Paola Tiziana Cruciani (al centro) in …è stato solo un click di T. Martini. Crediti: TMovie, Associak distrib. (RM)

è stato solo un click di Tiziana Martini

Cosa significa “salute” ed essere, quindi, “sani”? Il dubbio serpeggia nel corto in esame il quale prende spunto da un caso di schizofrenia catatonica per sviluppare una più sottile e urtante riflessione sulle aberrazioni della società, i vani sforzi di starle al passo, comprenderla, ma soprattutto sulla fragilità delle ultime generazioni nel riuscire a vivere in modo cosciente ed autentico ormai qualsiasi cosa, dall’identità sessuale alle scelte professionali fino ai più piccoli affetti. Un molesto caravanserraglio, eretto dai cosiddetti “sani” (il ciarliero, gesticolante primario della storia), aggirabile forse solo con la pazzia e il silenzio poiché l’Innocente rimasto in noi (la Bambina, appena appena inquietante, che fa volteggiare un nastro da danza) non basta o non vuole aiutare. Paola Tiziana Cruciani fa dono al pubblico della prova più matura nel suo cammino attoriale: a lei va tutta l’ammirazione e il nostro più sincero affetto.



Il muro bianco (The white wall) di A. Brusa e M. Scotuzzi. Crediti: Nieminen Film (MI).

Categoria “Ambiente” vincitore e menzione speciale “Legambiente”

Il muro bianco(The white wall) di Andrea Brusa e Marco Scotuzzi

Il mesotelioma pleurico provocato dall’amianto – presente ancora in numerose strutture, capannoni e vascelli navali – ha derubato troppi figli della madre, troppe mogli del proprio consorte: non dovrà mai più accadere. Brusa e Scotuzzi lo affermano sottovoce eppure decisi, riflettendo ugualmente, con la levità di una parabola, sul delicatissimo rapporto tra ingenuità e conoscenza, messinscena e rivelazione. Non è tutto: «Da oggi ci saranno nuove regole…» annuncia una maestra alla classe «…vi sembreranno strane ma è fondamentale rispettarle». Un attimo di gelo paralizza l’uditorio: la donna allude certo alla scoperta che gli operai hanno da poco fatto in una parete della sua aula… ma per gli spettatori sarà impossibile non tornare col pensiero al recente, gravoso biennio.

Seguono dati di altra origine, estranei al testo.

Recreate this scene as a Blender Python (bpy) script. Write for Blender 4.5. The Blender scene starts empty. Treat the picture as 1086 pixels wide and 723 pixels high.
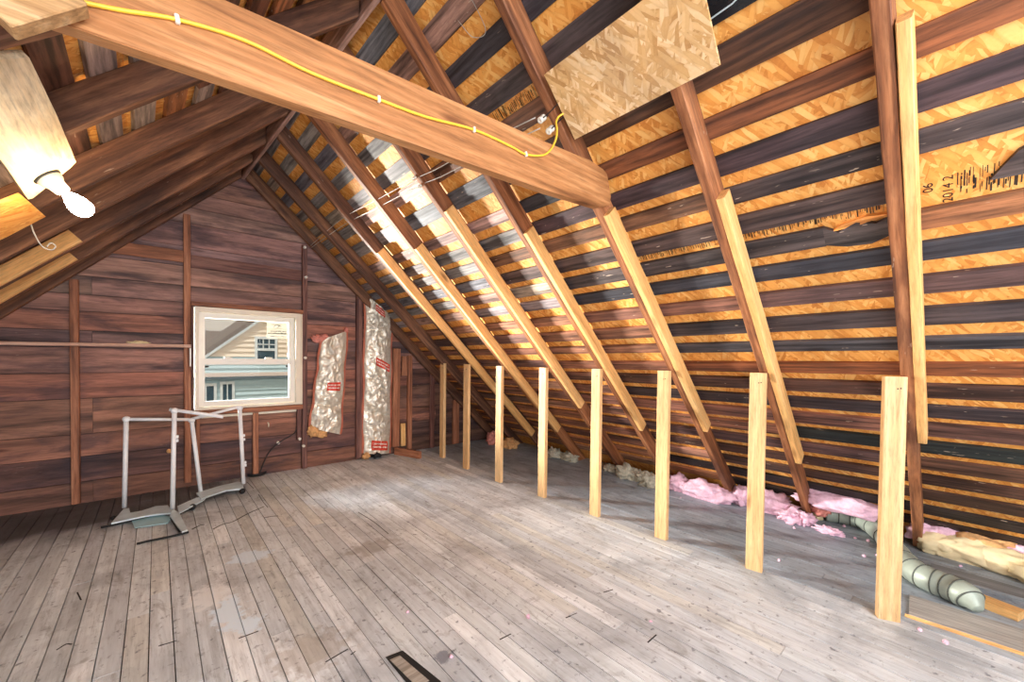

Le troiane di Stefano Santamato

Azzardato parallelo, quello proposto da Santamato: come il principe Paride, violando le leggi dell’ospitalità, attirò la furia dei Greci su Troia lasciando che i sudditi, donne e fanciulli, pagassero il prezzo più alto, così il Potere nell’odierna società industriale, con le sue massicce emissioni di CO2 e metano, “viola” l’ospitalità della Terra, surriscaldandone le acque e provocando, fra l’altro, la paurosa tempesta abbattutasi sulle foreste del nord-est italiano tra il 27 e il 29 ottobre 2018. I rei, nell’antichità come nelle età successive, restano nell’ombra, impuniti… nondimeno, dalla Morte, fiorisce una segreta bellezza, invisa o introvabile da molti: i cadaveri degli alberi si destano, “camminano”, trasformandosi nelle colonne effimere di un lontano rito teatrale. Ciò che per il Mercato sarebbe stato mero “residuo” diviene così rifugio dello spirito, monito estetico che invita a non cedere all’utile, né all’inumano. Il movimento di macchina iniziale (la fotografia è firmata dal regista stesso) sul “cimitero silvestre” è, infine, degno dei più bei poemi audiovisivi di Werner Herzog (si guardi Lektionen in Finsternis).